Call it hypocrisy. It is. But in repeating that cycle of hypocrisy, they instantiate a kind of joke to which many of us in these the desultory days of late capitalism can relate: money is evil, but if someone’s going to make some, it might as well be me. 

“It is in MSCHF’s nature to participate, even when we are critiquing or satirizing,” said Wiesner. “We’re looking at the places where commerce gets funky and wanting to abuse or intervene. We want our intervention to hit the exact same people who are living there in the first place.” 

MSCHF, Axe Number Censored (2021). Courtesy of MSCHF.

“I love that they are taking an obvious risk in making something,” said curator Michael Darling, who wrote an introductory text for “No More Tears, I’m Lovin’ It.” (Darling, like Perrotin, has a soft spot for art in touch with popular taste. In his previous role as chief curator of the Museum of Contemporary Art, Chicago, he oversaw blockbuster exhibitions by Murakami, David Bowie, and Virgil Abloh.​​) “When they put their money on the table to buy a Damien Hirst print and then chop it up and hope that they can sell it to pay themselves back, they’re putting something on the line.
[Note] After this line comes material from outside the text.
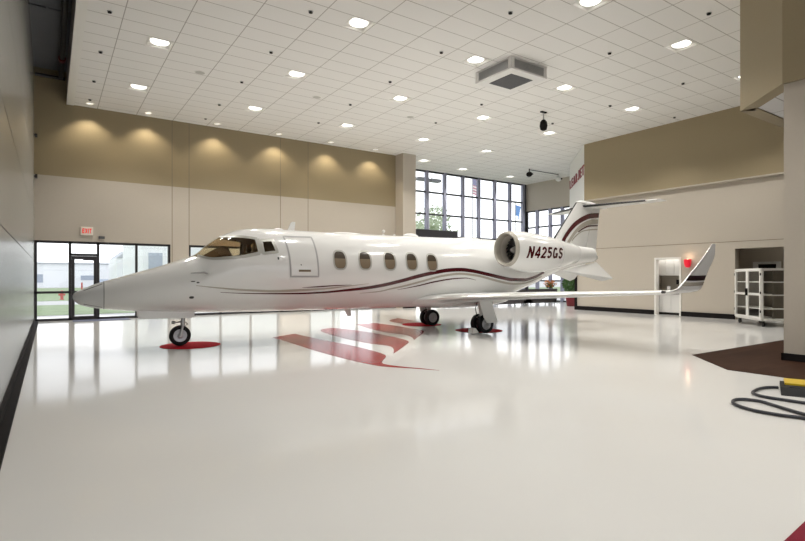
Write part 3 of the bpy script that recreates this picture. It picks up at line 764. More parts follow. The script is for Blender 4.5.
for side in (-1, 1):
    for path, wd, mm in ((main, [.008, .03, .05, .085, .10, .105, .10, .10, .10], 'maroon'), (lowt, [.01, .05, .06, .065, .06, .06], 'taupe'), (lowm, [.008, .03, .04, .03, .008], 'maroon'), (upt, [.012, .045, .06, .04, .008], 'taupe'), (upm, [.006, .03, .025, .006], 'maroon')):
        ribbon(path, wd, side, .005, cross=4).build('livery_stripe', M[mm], FUS, 60)
    ribbon([(2.1, 1.93), (2.55, 1.70), (2.62, 1.67)], .001, side, .001).v
    # pitot probe, vents
    p0, p1 = Vector(surf(2.55, 1.665, side, 0)), Vector(surf(2.50, 1.665, side, .08))
    MB().tube([p0, p1, (2.2, p1.y*1.0+side*0, 1.672)], [.022, .022, .010], 8).build('pitot_tube', M['greymetal'], JET, 40)
    patch(sq_ell(2.56, 1.665, .07, .035, 16), side, .012, 3).build('pitot_base', M['silver'], JET, 40)
    for (s, z, a, b_) in ((2.26, 1.49, .045, .012), (2.36, 1.465, .03, .016), (2.24, 1.14, .05, .028)):
        patch(sq_ell(s, z, a, b_, 12), side, .006, 2).build('static_port', M['seam'], JET)
# belly fairing
MB().ball((9.9, 0, .93), (2.1, 1.16, .285), 40, 16).build('belly_fairing', M['paint'], JET, 60)
# aerofoil section helpers
def foil(c0=0., c1=1., n=12, t=.12):
    th = lambda x: 5*t*(.2969*math.sqrt(x)-.126*x-.3516*x*x+.2843*x**3-.1015*x**4)
    xs = [c0+(c1-c0)*(1-math.cos(PI*i/n))/2 for i in range(n+1)]
    up = [(x, th(x)) for x in xs]; lo = [(x, -th(x)) for x in reversed(xs)]
    return up+(lo[1:-1] if c0 == 0 else lo[1:])
def wing_ring(side, s, p, z, c, t, phi, c0=0., c1=1., fat=0.):
    nx, nz = -math.sin(phi), math.cos(phi)
    return [(s+x*c, side*(p+(y*c+math.copysign(fat, y if abs(y) > 1e-9 else 1))*nx), z+(y*c+math.copysign(fat, y if abs(y) > 1e-9 else 1))*nz) for x, y in foil(c0, c1, t=t)]
WSEC = [(8.0, .5, .95, 3.4, .09, .03), (8.45, 1.05, .985, 2.98, .09, .05), (8.85, 1.65, 1.03, 2.58, .09, .05), (9.48, 3.5, 1.13, 1.98, .088, .045), (10.32, 5.8, 1.235, 1.22, .085, .045), (10.60, 6.25, 1.258, 1.08, .085, .07), (10.80, 6.44, 1.28, .98, .085, .35), (10.90, 6.535, 1.335, .90, .085, .85)]
WLET = [(10.90, 6.535, 1.335, .90, .085, .85), (10.98, 6.57, 1.42, .83, .08, 1.12), (11.20, 6.67, 1.70, .61, .08, 1.22), (11.43, 6.785, 2.01, .42, .08, 1.22), (11.60, 6.875, 2.29, .14, .08, 1.22)]
def sec_at(S, t):
    x = t*(len(S)-1); xs = list(range(len(S)))
    return [interp(x, xs, [q[k] for q in S]) for k in range(6)]
for side in (-1, 1):
    wg = MB().rings([wing_ring(side, *sec_at(WSEC, k/36)) for k in range(37)]).build('wing', M['paint2'], JET, 40)
    MB().rings([wing_ring(side, *sec_at(WSEC, k/36), 0, .07, .003) for k in range(6, 37)], False, False).build('leading_edge', M['silver'], wg, 50)
    fl = MB()
    fl.rings([wing_ring(side, *sec_at(WSEC, k/36), .74, .985, .004) for k in range(9, 25)]).build('flap', M['paint'], wg, 40)
    MB().rings([wing_ring(side, *sec_at(WSEC, k/36), .76, .985, .004) for k in range(26, 33)]).build('aileron', M['paint'], wg, 40)
    wt = MB().rings([wing_ring(side, *sec_at(WLET, k/24)) for k in range(25)]).build('winglet', M['paint2'], JET, 40)
    MB().rings([wing_ring(side, *sec_at(WLET, k/24), 0, .10, .003) for k in range(2, 25)], False, False).build('leading_edge', M['silver'], wt, 50)
    MB().rings([wing_ring(side, *sec_at(WLET, .36+k/60), .0, 1., .004) for k in range(6)], False, False).build('maroon_band', M['dkmaroon'], wt, 50)
    MB().rings([wing_ring(side, *sec_at(WLET, .23+k/60), .0, 1., .004) for k in range(7)], False, False).build('taupe_band', M['taupe'], wt, 50)
    MB().tube([(10.66, side*6.36, 1.27), (10.80, side*6.36, 1.27)], .03, 8).build('navigation_light', M['fan'], wg, 40)
# engines
NS = [10.56, 10.8, 11.2, 11.6, 12.0, 12.5, 12.9, 13.2, 13.35]
NR = [.505, .548, .58, .572, .535, .455, .375, .31, .275]
NZ = [2.385, 2.36, 2.32, 2.295, 2.285, 2.285, 2.29, 2.31, 2.31]
EP = 1.72
def nac(s, z, side, off=0):
    r = interp(s, NS, NR); zc = interp(s, NS, NZ); v = z-zc
    a = math.asin(max(-.999, min(.999, v/r)))
    return (s, side*(EP+(r+off)*math.cos(a)), zc+(r+off)*math.sin(a))
for side in (-1, 1):
    n = 56
    circ = lambda s, r, zc: [(s, side*EP+r*math.cos(2*PI*k/n), zc+r*math.sin(2*PI*k/n)) for k in range(n)]
    ss = [10.56+.07*k for k in range(40)]+[13.35]
    nc = MB().rings([circ(s, interp(s, NS, NR), interp(s, NS, NZ)) for s in ss], False, False).build('engine_nacelle', M['paint'], JET, 50)
    MB().rings([circ(s, r, 2.39) for s, r in ((10.66,.398),(10.56,.402),(10.49,.42),(10.455,.445),(10.452,.46),(10.47,.482),(10.51,.497),(10.56,.506))], False, False).build('inlet_lip', M['taupe'], nc, 60)
    MB().rings([circ(s, r, z) for s, r, z in ((10.65,.398,2.39),(10.8,.39,2.375),(11.05,.40,2.36))], False, False).build('inlet_duct', M['inlet'], nc, 60)
    fan = MB().rings([circ(11.0, r, 2.362) for r in (.05, .40)], False, False)
    for k in range(22):
        a = 2*PI*k/22; ca, sa = math.cos(a), math.sin(a)
        pr = []
        for r, tw in ((.10, .02), (.24, .045), (.385, .06)):
            for dx, dt in ((-.05, -tw), (.05, tw)):
                for th_ in (-.004, .004):
                    t_ = dt+th_
                    pr.append((10.9+dx, side*EP+r*ca-t_*sa, 2.365+r*sa+t_*ca))
        fan.add(pr, [(0,2,6,4),(1,5,7,3),(4,6,10,8),(5,9,11,7),(0,4,5,1),(2,3,7,6),(4,8,9,5),(6,7,11,10),(8,10,11,9)])
    fan.build('fan', M['fan'], nc, 30)
    MB().rings([circ(s, r, 2.365) for s, r in ((10.66,.004),(10.70,.045),(10.77,.085),(10.85,.11),(10.95,.12))]).build('spinner', M['greymetal'], nc, 60)
    MB().rings([circ(s, r, 2.30) for s, r in ((13.30,.285),(13.6,.255),(14.0,.225),(14.1,.22),(14.1,.205),(13.7,.21))], False, True).build('exhaust_nozzle', M['paint2'], nc, 50)
    # thrust reverser seam
    MB().rings([circ(s, interp(s, NS, NR)+.003, interp(s, NS, NZ)) for s in (12.34, 12.352)], False, False).build('reverser_seam', M['doorline'], nc, 60)
    py = MB().rings([[(s, side*p, z) for s, z in ((11.1-.15*e, 2.30), (11.25, 2.37), (12.2, 2.40), (13.4, 2.36), (14.0, 2.32), (13.4, 2.27), (12.2, 2.22), (11.25, 2.24))] for e, p in ((1, .7), (0, 1.3))]).build('engine_pylon', M['paint'], JET, 30)
    if side < 0:
        fit_text('N425GS', 1.50, .33, lambda u, v, k: nac(10.80+u+.0, 2.30-.165-.012+v+.0, -1, .006*k+.001), weight=.185, shear=.2).build('registration', M['maroon'], nc)
    else:
        fit_text('N425GS', 1.50, .33, lambda u, v, k: nac(12.30-u, 2.30-.165+v, 1, .006*k+.001), weight=.185, shear=.2).build('registration', M['maroon'], nc)
# fin and rudder
fle = lambda z: 14.32+(z-3.04)*.856
fte = lambda z: 16.42+(z-2.16)*.134
def fin_ring(z, c0, c1, fat=0):
    a, b = fle(z), fte(z); c = b-a; t = .085
    return [(a+x*c, y*c+math.copysign(fat, y if abs(y) > 1e-9 else 1), z) for x, y in foil(c0, c1, 14, t)]
zs = [2.35+.0643*k for k in range(31)]
FIN = MB().rings([fin_ring(z, 0, .74) for z in zs]).build('fin', M['paint2'], JET, 40)
MB().rings([fin_ring(z, .75, 1.0) for z in zs if z < 4.2]).build('rudder', M['paint2'], JET, 40)
MB().rings([fin_ring(z, 0, .022, .004) for z in zs[8:]], False, False).build('leading_edge', M['boot'], FIN, 50)
def fin_half(s, z):
    a, b = fle(z), fte(z); x = max(.001, min(1, (s-a)/(b-a)))
    return 5*.085*(.2969*math.sqrt(x)-.126*x-.3516*x*x+.2843*x**3-.1015*x**4)*(b-a)
bands = [('maroon', [(14.50,2.8),(14.56,2.9),(14.81,3.2),(15.23,3.57),(15.71,3.81),(16.11,3.93),(16.63,3.98)], [(14.70,2.8),(14.75,2.91),(15.0,3.18),(15.39,3.47),(15.79,3.65),(16.19,3.76),(16.61,3.80)]),
         ('taupe', [(14.78,2.78),(14.83,2.85),(15.15,3.19),(15.55,3.49),(15.95,3.65),(16.27,3.72),(16.59,3.74)], [(14.93,2.76),(14.96,2.82),(15.27,3.14),(15.63,3.37),(16.03,3.50),(16.27,3.54),(16.57,3.57)]),
         ('maroon', [(15.39,3.23),(15.71,3.39),(16.03,3.49),(16.57,3.53)], [(15.43,3.20),(15.75,3.35),(16.07,3.44),(16.57,3.48)]),
         ('taupe', [(15.04,2.89),(15.23,3.06),(15.63,3.26),(16.03,3.34),(16.55,3.39)], [(15.08,2.87),(15.27,3.03),(15.64,3.23),(16.04,3.30),(16.55,3.34)])]
for mm, a, b in bands:
    for side in (-1, 1):
        n = 40
        ra = [interp(k/(n-1)*(len(a)-1), list(range(len(a))), [q[0] for q in a]) for k in range(n)], [interp(k/(n-1)*(len(a)-1), list(range(len(a))), [q[1] for q in a]) for k in range(n)]
        rb = [interp(k/(n-1)*(len(b)-1), list(range(len(b))), [q[0] for q in b]) for k in range(n)], [interp(k/(n-1)*(len(b)-1), list(range(len(b))), [q[1] for q in b]) for k in range(n)]
        rr = []
        for k in range(n):
            row = []
            for m_ in range(5):
                s = ra[0][k]+(rb[0][k]-ra[0][k])*m_/4; z = ra[1][k]+(rb[1][k]-ra[1][k])*m_/4
                row.append((s, side*(fin_half(s, z)+.006), z))
            rr.append(row)
        MB().rings(rr, closed=False).build('fin_stripe', M[mm], FIN, 60)
MB().rings([[(s, r*math.cos(2*PI*k/20), z+r*1.05*math.sin(2*PI*k/20)) for k in range(20)] for s, r, z in ((15.38,.005,4.30),(15.46,.04,4.30),(15.65,.075,4.30),(16.1,.09,4.27),(16.6,.075,4.22),(16.9,.05,4.19),(17.1,.008,4.18))]).build('tail_bullet', M['paint2'], JET, 60)
# tailplane
def stab_ring(side, p, c0, c1, fat=0):
    s0 = 15.66+.36*p; c = 1.32-.27*p
    return [(s0+x*c, side*p, 4.18+y*c+math.copysign(fat, y if abs(y) > 1e-9 else 1)) for x, y in foil(c0, c1, 10, .09)]
STB = MB().rings([stab_ring(-1 if p < 0 else 1, abs(p), 0, .7) for p in [-2.4+.15*k for k in range(33)]]).build('tailplane', M['paint2'], JET, 40)
for side in (-1, 1):
    MB().rings([stab_ring(side, .12+.14*k, .71, 1.) for k in range(17)]).build('elevator', M['paint2'], STB, 40)
    MB().rings([stab_ring(side, .06+.1*k, 0, .10, .004) for k in range(21)], False, False).build('leading_edge', M['boot'], STB, 50)
    # delta fins under the tail
    def dl(s, p, z): return (s, side*p, z)
    top = [dl(14.3,.38,1.80), dl(15.9,.74,1.45), dl(16.3,.85,1.53), dl(16.2,.22,2.13)]
    nrm = Vector((0, side*.7, .7))
    MB().add([tuple(Vector(v)+nrm*.018) for v in top]+[tuple(Vector(v)-nrm*.018) for v in top], [(0,1,2,3),(7,6,5,4),(0,4,5,1),(1,5,6,2),(2,6,7,3),(3,7,4,0)]).build('delta_fin', M['paint2'], JET)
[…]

That feels risky.”

Darling is a fan of MSCHF’s, though he’s not sure the rest of his industry will board the bandwagon. 

“Sometimes the art world just has a real knee-jerk reaction to people who push these kinds of buttons,” the curator said. “I’m sure there will be a lot of tsk tsk-ing.” 

MSCHF’s members, for their part, have no preconceptions about how the show will be received. “The times that we thought, ‘Oh, this is how people will react,’ people have reacted in a completely different way,” said Bentel.

“We always wonder who is [going to show up],” Wiesner chimed in. “And it honestly always shocks us.”

MSCHF: No More Tears, I’m Lovin’ It” is set to run November 3 through December 23 at Perrotin in New York.